No es nuevo que cuanto suceda en Rusia suponga una intriga especial. No es nuevo que cuantos ojos giren desde fuera para contemplarla, lleven un prisma de suspicacia o paranoica curiosidad al tono de, “ellos, los rusos” o “estos rusos”. No es nuevo ahora, en estos sus Olímpicos post-soviéticos, como no lo fue antes, cuando cayeron los zares y se aferraban a albergar su Spartakiada (en honor a Espartaco, esclavo sublevado en la antigua Roma), o en plena Guerra Fría cuando decidieron albergar los Juegos de verano de 1980.

 

34 años separan a Moscú 80 de Sochi 2014, aunque con ciertas circunstancias a relacionar. Por principio de cuentas, fuera porque estaban por recibir los Olímpicos o pese a que los recibirían, la URSS invadió Afganistán un año antes de la llegada del fuego olímpico a su territorio; más aun, la purga no iba a detenerse bajo excusa deportiva y el científico nuclear Andrei Sajarov (Nobel de la paz 1975, por sus afanes antibélicos) era arrestado a seis meses de la inauguración y confinado en una distante ciudad.

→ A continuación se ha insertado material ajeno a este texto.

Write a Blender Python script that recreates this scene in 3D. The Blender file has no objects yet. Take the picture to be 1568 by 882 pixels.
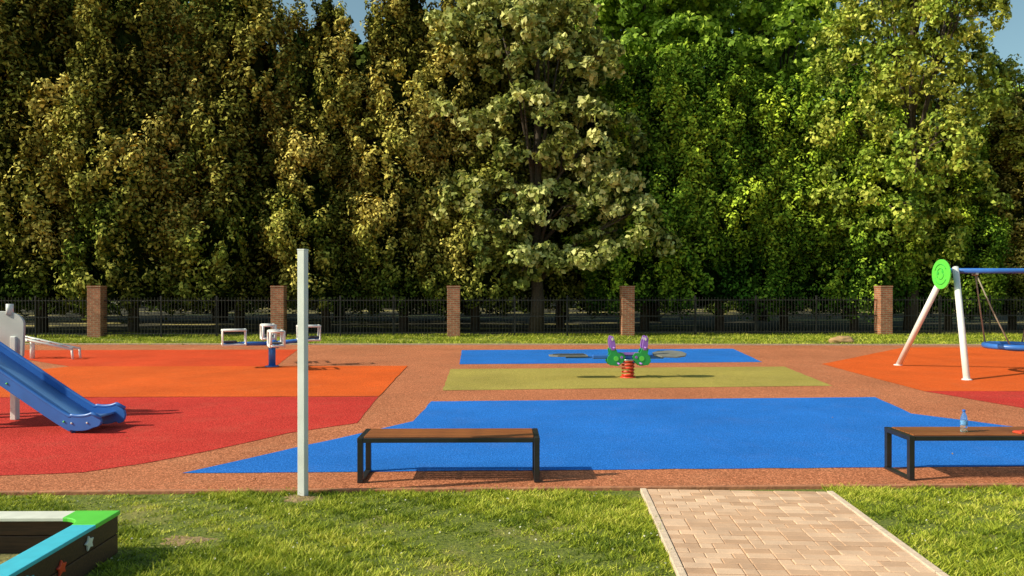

De igual forma, sea porque Sochi 2014 se acercaba o pese a ello, Rusia ha hecho lo que ha querido en este camino preparatorio: las polémicas territoriales con Georgia o las Pussy Riot, la ley que prohíbe lo que denomina “propaganda gay”, el gasto a niveles récord para un evento deportivo, desastres ecológicos… Todo ha valido, como en 1980, para mostrar en un festival del deporte que Madre Rusia pertenece al primer escalafón del concierto de las naciones.

 

Del boicot de 65 países encabezados por Estados Unidos, se ha hablado mucho, aunque es importante decir que no fue el primero. Cuatro años antes, 29 naciones africanas ya habían desistido de competir en Montreal 76 en protesta por la inclusión de una Nueva Zelanda que había accedido a enfrentar en rugby a la Sudáfrica del apartheid. Puestos a buscar antecedentes (o acaso, a forzarlos), esta vez han sido muchos los mandatarios que se han abstenido de acudir a la apertura olímpica.

 

Como quiera que sea, la historia rusa en relación con el olimpismo resulta por demás particular. Cuando esa celebración era calificada como “burguesa” y los soviéticos no se habían integrado a los Juegos, había cantos y metáforas que evidenciaban el sentido nacionalista de hacer deporte o jugar futbol (fizkultura llamaban a la preparación física en épocas comunistas): “¡Fizkult-hurra! ¡Prepárate! ¡Cuando llegue el momento de vencer al enemigo! (…) “¡Hey, tú, guardameta, prepárate para la batalla! ¡Eres un vigilante en la línea! Sólo imagina que detrás de ti, la frontera debe mantenerse segura”. Y así, cuando se conoció el afán nazi de invadir la URSS (la operación Barbarroja), se recurrió a los dos principales institutos de fizkultura para apoyar la defensa del país, tal como explica el académico Mike O´Mahony en su libro Sport in the USSR.

 

Pasada la Segunda Guerra Mundial, se especula que la Unión Soviética pospuso cuatro años su debut en Olímpicos (no en Londres 48, sino hasta Helsinki 52), toda vez que no pudieron garantizar a Stalin que de inmediato se tomaría el liderazgo de medallas.

 

Ahora, en una ciudad-balneario amada e ideada por el propio Stalin y que es todo menos invernal, Rusia vuelve a ser sede deportiva del mundo. Que si los derechos humanos, que si las condiciones en la Villa Olímpica, que si la pista a la que debieron añadirse metros de último momento para hacerla reglamentaria, que si los perros callejeros, que si los peculiares baños con inodoros sin separación, que si la ley anti propaganda gay, que si el espionaje en computadoras y celulares de periodistas, que si el aro olímpico que no abrió en la inauguración (casualmente, el rojo, a menudo relacionado con América), que si las políticas antiterroristas, que si la liberación del  ex magnate y rival del Kremlin, Mijail Jodorkovski, o de las Pussy Riot.

 

El asunto es que Vladimir Putin, quizá el más atlético estadista del mundo y cuyas fotos sin camisa son orgullo para muchos de sus gobernados, coloca como pilares de su nueva Rusia estos Juegos de Sochi 2014 así como el Mundial 2018. Nada nuevo. Como tampoco es nuevo que cuanto acontezca en la intrigante Rusia suscite las más variadas sospechas o lecturas.